Le collège de l’AMF demande une sanction de 35 millions d’euros. Au cœur de l’affaire, la comptabilisation et la perception des frais de gestion sur des fonds à formule.
« Un dossier exemplaire » parce que « l'établissement mis en cause est Natixis Asset Management, une des plus grosses sociétés de gestion de portefeuille de la place » et « parce que ce dernier s'est affranchi des règles de la gestion d'actifs pour des produits de gestion d'actifs ». « Il en va de l'intégrité des marchés et de la protection des investisseurs ». Thierry Philipponnat, membre du Collège de l'AMF, organe de poursuite du gendarme boursier, n'a pas mâché ses mots lors de l'audience publique qui s'est tenue vendredi matin devant la Commission des sanctions, juge de l'AMF. Il a requis une sanction historique de 35 millions d'euros à l'encontre de Natixis Asset Management, assortie d'un blâme.
Prélèvement indus
Au coeur de l'affaire, la perception et la comptabilisation des frais de gestion sur des fonds à formule sur une période allant de 2012 à 2015. Ces fonds, structurés avec des produits dérivés, garantissent au porteur de récupérer, à l'échéance, l'intégralité de son capital investi (entre 6 et 8 ans) ainsi qu'une performance définie à l'avance, selon une formule mathématique. Les griefs portent essentiellement sur des commissions de rachats appliquées à des porteurs qui souhaitaient récupérer leurs liquidités avant l'échéance des fonds souscrits. Ces commissions ont donné lieu, selon le collège de l'AMF, à des « prélèvements indus ». NAM « s'est constitué un coussin excessif et se l'est approprié », a expliqué Thierry Philipponnat. Preuve de ces agissements : ces commissions ont été débitées de l'actif net des fonds pour être créditées dans un compte de dettes de la société de gestion d'actifs.
La société est aussi accusée d'avoir communiqué aux porteurs de parts une information « parcellaire » et « trompeuse». La société de gestion d'actifs aurait ainsi touché trop de frais par rapport au maximum de 2 % évoqué dans le prospectus.
Vice de forme
Pour sa défense, Natixis Asset Management a mis en avant certains vices de formes qui plaideraient pour une annulation de la procédure, comme la violation du secret professionnel (l'affaire a été révélée dans la presse, en août 2015, alors que la procédure est censée rester secrète jusqu'à l'audience devant la commission des sanctions, publique), ou encore l'existence d'une audition qui n'a donné lieu à aucun procès verbal. Celle-ci est jugée d'autant plus importante qu'il s'agissait de celle du directeur de la conformité, en poste au moment des faits, alors même que celui-ci était en contentieux avec la société de gestion.
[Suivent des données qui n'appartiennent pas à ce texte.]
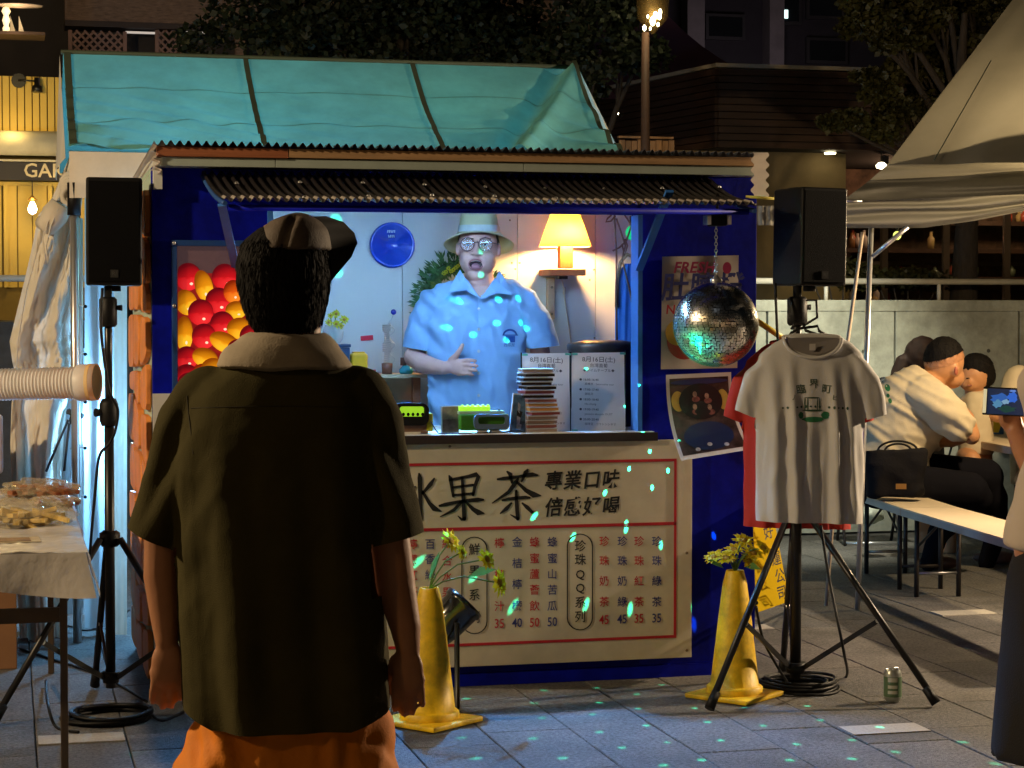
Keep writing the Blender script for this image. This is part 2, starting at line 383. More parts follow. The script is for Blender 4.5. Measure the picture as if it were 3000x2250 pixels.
# glazed shop front under the cladding
sf = thing('glazed_shop', 'lit glazed shop with dark mullions under the timber building', 'shop front', (e1+2, wy+.5, 1.38))
z0, z1 = 1.4, zb-.01
MB().box((e1+.01, wy+1.6, z0), (e1+6, wy+1.7, z1)).build('back_wall', pm('shop_interior', (.10,.06,.04), .8, var=.7, sc=9), sf)
MB().box((e1+.01, wy+.2, z0), (e1+6, wy+1.6, z0+.03)).build('floor', clad, sf)
for k in range(9):
    xx = e1+.35+.55*k; MB().box((xx-.025, wy, z0), (xx+.025, wy+.05, z1)).build('mullion', pm('mullion', (.13,.09,.06), .5), sf)
    MB().box((xx+.03, wy+.02, z0+.02), (xx+.52, wy+.028, z1)).build('pane', pm('glass', (.9,.95,.95), .02, trans=1, spec=.5), sf)
MB().box((e1, wy+.06, z0+.42), (e1+6, wy+.09, z0+.45)).build('transom', pm('mullion', (.1,.07,.05)), sf)
rn = random.Random(9)
for k in range(60):
    xx = e1+.3+rn.random()*4.5; zz = z0+.1+.25*rn.randrange(4); h = rn.uniform(.08,.2); c = rn.choice(((.5,.1,.06),(.6,.45,.2),(.12,.16,.1),(.6,.55,.5),(.25,.12,.05)))
    MB().lathe([(.03,0),(.034,h*.6),(.014,h*.75),(.014,h)], (xx, wy+1.5-rn.random()*.12, zz), 8).build('bottle', pm('bottle_%.2f' % (c[0]+c[1]), c, .25), sf)
for k in range(4): MB().box((e1+.1, wy+1.34, z0+.06+.25*k), (e1+5.6, wy+1.58, z0+.098+.25*k)).build('shelf', clad, sf)
lamp('shop_light', (e1+2.0, wy+.8, z1-.15), 11, (1, .62, .30), .1)
lamp('shop_light', (e1+.9, wy+.9, z1-.15), 5, (1, .55, .3), .1)
q = D(2582, 484, 15.2); hl = thing('hanging_lamp', 'small warm ceiling lamp glowing at the edge of the marquee roof', 'lamp', q)
MB().lathe([(.0,-.03),(.035,-.02),(.04,0),(.02,.02),(0,.022)], q, 14).build('bulb', MATS['lamp_glow'], hl); MB().tube([q+V((0,0,.02)), (q.x, q.y, zb)], .004, 5).build('cord', black_mt, hl)
# torch lamp on a pole
tp = PY(1890, 455, 12.9); tt = PY(1893, 95, 12.9)
tl = thing('torch_lamp', 'tall brown pole with a bright cluster lamp among the leaves', 'lamp post', (tp.x, tp.y, 1.38))
MB().tube([(tp.x, tp.y, 1.38), (tp.x, tp.y, tt.z)], [.034, .026], 10).build('pole', pm('rusty_pole', (.06,.03,.018), .7, var=.3), tl)
glow = pm('torch_glow', (1,.9,.7), emit=(1, .84, .45), es=14)
for px, py, r in ((1912,62,.022), (1920,45,.018), (1932,48,.016), (1934,35,.014), (1898,48,.008), (1888,82,.014), (1928,72,.010), (1905,84,.008)):
    c = PY(px, py, 12.8); MB().ell(c, r*.8, r*.8, r*1.4, 10, 8).build('bulb', glow, tl)
MB().lathe([(.01,0),(.10,.10),(.11,.28),(.03,.36)], (PY(1912,90,12.9).x, 12.9, PY(1912,100,12.9).z), 14, smooth=True).build('lamp_basket', pm('brass_mesh', (.25,.16,.05), .5, .6, alpha=.35), tl)
lamp('torch_light', PY(1915, 60, 12.7), 3, (1, .8, .45), .08)
wf = thing('wooden_fence', 'short brown plank fence seen between tent roof and torch pole', 'fence', PY(1890, 455, 13.1))
for k in range(9):
    a = PY(1815+18*k, 408, 13.1); b = PY(1815+18*k+16, 470, 13.1)
    MB().box((a.x, 13.1, 1.38), (b.x, 13.12, a.z-rn.uniform(0,.01))).build('plank', pm('fence_wood', (.30,.16,.07), .7, var=.3, stretch=(6,6,1)), wf)
MB().box((PY(1812,400,13.1).x, 13.09, PY(1812,404,13.1).z), (PY(1972,400,13.1).x, 13.13, PY(1812,398,13.1).z)).build('top_rail', MATS['fence_wood'], wf)
q = D(1808, 332, 14.5); l2 = thing('wall_lamp', 'tiny white wall lamp on the dark building left of the torch pole', 'lamp', q)
MB().ell(q, .012, .012, .012, 10, 8).build('bulb', glow, l2); MB().tube([q+V((0,.0,0)), q+V((.06,.05,0)), q+V((.07,.3,-.05))], .008, 6).build('arm', black_mt, l2)

# ================================================================ purple pavilion and dark apartment block behind
pt = thing('pavilion_tent', 'dim purple peaked tent roof above the timber building', 'tent', D(1900, 250, 17.5))
ap = D(1800, -130, 18.5); cs = [D(2330, 265, 17.6), D(2000, 232, 20), D(1500, 260, 19.5), D(1560, 300, 17.4)]
pur = pm('purple_canvas', (.16, .07, .12), .8, var=.2, sc=2, trans=.3)
for i in range(4):
    a, b = cs[i], cs[(i+1)%4]
    MB().grid(lambda u, v: (ap+(a-ap)*v*(1-u)+(b-ap)*v*u)-V((0,0,.22*sin(pi*v))), 8, 10).build('roof_panel', pur, pt)
    MB().tube([(a.x,a.y,1.38), a], .03, 6).build('pole', steel, pt)
ab = thing('apartment_block', 'dark apartment block with pale pillars and one lit window', 'building', D(2400, 500, 24))
by = 23.5; dk = pm('dark_render', (.035,.032,.036), .85, var=.15)
MB().box((PY(1650,0,by).x, by, 0), (PY(3600,0,by).x, by+4, PY(0,-900,by).z)).build('wall', dk, ab)
for px, wd in ((2020, 50), (2255, 42), (2800, 42)):
    MB().box((PY(px-wd/2,0,by).x, by-.25, 1.4), (PY(px+wd/2,0,by).x, by-.004, PY(px,-500,by).z)).build('pillar', pm('pale_pillar', (.24,.22,.21), .8), ab)
for (x0, y0, x1, y1) in ((2065,40,2180,120), (2280,-60,2345,75), (2360,-60,2470,60), (2360,110,2480,190), (2850,-50,2950,80)):
    a, b = PY(x0,y0,by-.02), PY(x1,y1,by-.02)
    wo = MB().box((a.x, by-.06, b.z), (b.x, by-.004, a.z)).build('window', pm('window_frame', (.04,.04,.04), .5), ab)
    MB().box((a.x+.04, by-.07, b.z+.04), (b.x-.04, by-.062, a.z-.04)).build('pane', pm('dark_glass', (.01,.012,.016), .08, spec=.8), wo)
a, b = PY(2278,28,by-.08), PY(2308,54,by-.08)
MB().box((a.x, by-.09, b.z), (b.x, by-.075, a.z)).build('lit_window', pm('lit_window', (.8,.9,.85), emit=(.62,.86,.80), es=1.6), ab)
lamp('block_light', PY(2300, 300, 21.5), 16, (.9, .72, .85), .5)

# ================================================================ dark building with lattices, upper left
lb = thing('lattice_building', 'dark two-storey building with diamond lattice screens above the tent roof', 'building', PY(700, 500, 17))
ly = 17.0
brick = pm('brown_brick', (.17,.115,.085), .85, var=.45, sc=14, bump=.4, stretch=(1,1,5))
MB().box((PY(-700,0,ly).x, ly+.3, 1.38), (PY(1750,0,ly).x, ly+3, PY(0,-700,ly).z)).build('wall', pm('dark_wall', (.028,.022,.02), .8), lb)
MB().box((PY(190,0,ly).x, ly, PY(500,68,ly).z), (PY(1700,0,ly).x, ly+.3, PY(500,-40,ly).z)).build('spandrel', brick, lb)
MB().box((PY(190,0,ly).x, ly-.02, PY(500,86,ly).z), (PY(1700,0,ly).x, ly+.3, PY(500,69,ly).z)).build('beam', pm('dark_beam', (.03,.02,.02), .7), lb)
latm = pm('lattice_wood', (.22,.13,.11), .7, var=.2)
for (x0, x1) in ((205, 366), (460, 532), (1240, 1330)):
    xa, xb = PY(x0,0,ly).x, PY(x1,0,ly).x; zt2, zb2 = PY(x0,86,ly).z, PY(x0,230,ly).z; Wd, Hh = xb-xa, zt2-zb2
    mb = MB(); sp = .065; n = int((Wd+Hh)/sp)+1
    for k in range(n+1):
        for sg in (1, -1):
            t0, t1 = max(0, k*sp-Hh), min(Wd, k*sp)
            if t1-t0 < .02: continue
            f = (lambda t: xa+t) if sg > 0 else (lambda t: xb-t)
            mb.bar((f(t0), ly+.05+.008*sg, zt2-(k*sp-t0)), (f(t1), ly+.05+.008*sg, zt2-(k*sp-t1)), .008, .017)
    lp = mb.build('lattice_screen', latm, lb)
    for xx in (xa, xb): MB().box((xx-.015, ly+.03, zb2), (xx+.015, ly+.08, zt2)).build('post', latm, lb)
for x0, x1 in ((368, 458), (534, 600), (744, 830), (890, 955)):
    MB().box((PY(x0,0,ly).x, ly+.04, PY(x0,95,ly).z), (PY(x1,0,ly).x, ly+.06, PY(x0,89,ly).z)).build('light_strip', pm('strip_glow', (.8,.75,.7), emit=(.8,.72,.65), es=.35), lb)
for x0 in (868, 690, 1600): MB().box((PY(x0,0,ly).x, ly+.02, 1.38), (PY(x0+28,0,ly).x, ly+.1, PY(x0,86,ly).z)).build('pillar', brick, lb)
lamp('facade_light', PY(500, -150, 15.6), 3.5, (1, .72, .6), .3)

# ================================================================ yellow shop on the left
ys = thing('yellow_shop', 'yellow boarded shop with dark sign band and rolled awning at left edge', 'shop', PY(60, 900, 14.6))
sy = 14.6
yel = pm('yellow_board', (.62, .42, .07), .55, var=.1, sc=3)
yz = lambda py: PY(60, py, sy).z
yx = lambda px: PY(px, 500, sy).x
MB().box((yx(-400), sy+.03, 1.38), (yx(300), sy+1, yz(222))).build('wall', pm('yellow_gap', (.22,.14,.02), .7), ys)
for k in range(26):
    xa = -300+22*k
    MB().box((yx(xa)+.004, sy, yz(384)), (yx(xa+22)-.004, sy+.03, yz(224))).build('board', yel, ys)
for k in range(14):
    xa = -302+44*k
    MB().box((yx(xa)+.004, sy+.01, yz(842)), (yx(xa+44)-.004, sy+.03, yz(540))).build('board', yel, ys)
for xa, xb in ((10, 22), (140, 152)): MB().box((yx(xa), sy-.02, yz(842)), (yx(xb), sy+.005, yz(536))).build('door_post', yel, ys)
MB().box((yx(-400), sy-.015, yz(544)), (yx(300), sy+.008, yz(533))).build('door_head', yel, ys)
r = (yz(386)-yz(458))/2; MB().tube([(yx(-400), sy-r, (yz(386)+yz(458))/2), (yx(300), sy-r, (yz(386)+yz(458))/2)], r, 20).build('awning_roll', pm('cream_canvas', (.55,.50,.38), .7), ys)
MB().box((yx(-400), sy-.09, yz(530)), (yx(300), sy-.03, yz(478))).build('sign_band', pm('brown_black_sign', (.022,.016,.014), .5), ys)
MB().box((yx(-400), sy-.10, yz(476)), (yx(300), sy-.02, yz(470))).build('sign_trim', pm('cream_canvas', (.5,.45,.35)), ys)
text('GAR', .135, (yx(68), sy-.093, yz(503)), (1,0,0), (0,0,1), pm('cream_letters', (.62,.52,.34), .6), ys, bold=.012, align='LEFT')
cs_ = D(75, 243, 14.3); wl = thing('wall_sconce', 'black swing-arm spotlight on the yellow boards', 'lamp', (cs_.x, sy, cs_.z))
MB().lathe([(.05,0),(.05,.02)], (yx(57), sy-.005, yz(237)), 14, axis=(0,-1,0)).build('wall_plate', black_mt, wl)
MB().tube([(yx(57), sy-.02, yz(238)), (yx(57), sy-.06, yz(238)), (yx(105), sy-.06, yz(239))], .006, 6).build('arm', black_mt, wl)
MB().lathe([(.018,.05),(.02,0),(.035,-.01),(.04,-.05)], (yx(110), sy-.06, yz(250)), 14).build('lamp_head', black_mt, wl)
bl = PY(95, 610, sy-.25); pb = thing('pendant_bulb', 'glowing bare pendant bulb in front of the yellow door', 'lamp', bl)
MB().lathe([(0,-.045),(.025,-.03),(.032,-.005),(.02,.028),(.012,.045),(0,.046)], bl, 14).build('bulb', pm('bulb_glow', (1,.9,.7), emit=(1,.82,.50), es=8), pb)
MB().lathe([(.012,.045),(.014,.06),(.035,.055),(.004,.09),(0,.09)], bl, 12).build('socket', pm('brass', (.4,.22,.06), .4, .8), pb)
MB().tube([bl+V((0,0,.09)), (bl.x, bl.y, yz(535))], .003, 5).build('cord', black_mt, pb)
lamp('pendant_light', (bl.x, bl.y-.08, bl.z), 5, (1, .70, .26), .04)
lamp('awning_light', (yx(40), sy-.22, yz(380)), 1.2, (1, .68, .2), .04)
lamp('sign_light', (yx(20), sy-.9, yz(300)), 8, (1, .72, .25), .1)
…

Le cabinet d'avocats qui assure la défense de Natixis AM, Herbert Smith Freehills, s'est employé à démontrer que la société de gestion n'avait en aucun cas détourné ces sommes. Il a expliqué que les fonds à formule présentaient certaines spécificités, dans la mesure où la performance promise n'est pas aléatoire mais fixée par une formule mathématique, et que le fonds n'est pas géré de manière active, avec une intervention de la part d'un gérant, mais de manière passive.
Natixis AM a plaidé aussi le fait qu'aucun client n'avait été lésé, et qu'elle n'avait en aucun cas perçu des frais de gestion supérieurs à ce qui devait l'être. « Natixis Asset Management a toujours délivré la formule, et respecté le taux moyen des frais de gestion. Elle n'a jamais eu d'intention matérielle. Elle a agi de bonne foi dans sa façon de structurer les mécanismes financiers et comptables des fonds à formule. Les intérêts des porteurs n'ont pas été lésés. Quand il a fallu réinjecter des sommes pour atteindre le montant de la valeur garantie par les fonds à formule, NAM l'a fait », a précisé Matthieu Duncan, directeur général de Natixis Asset Management
La Commission des sanctions de l'AMF devrait rendre sa décision d'ici un mois.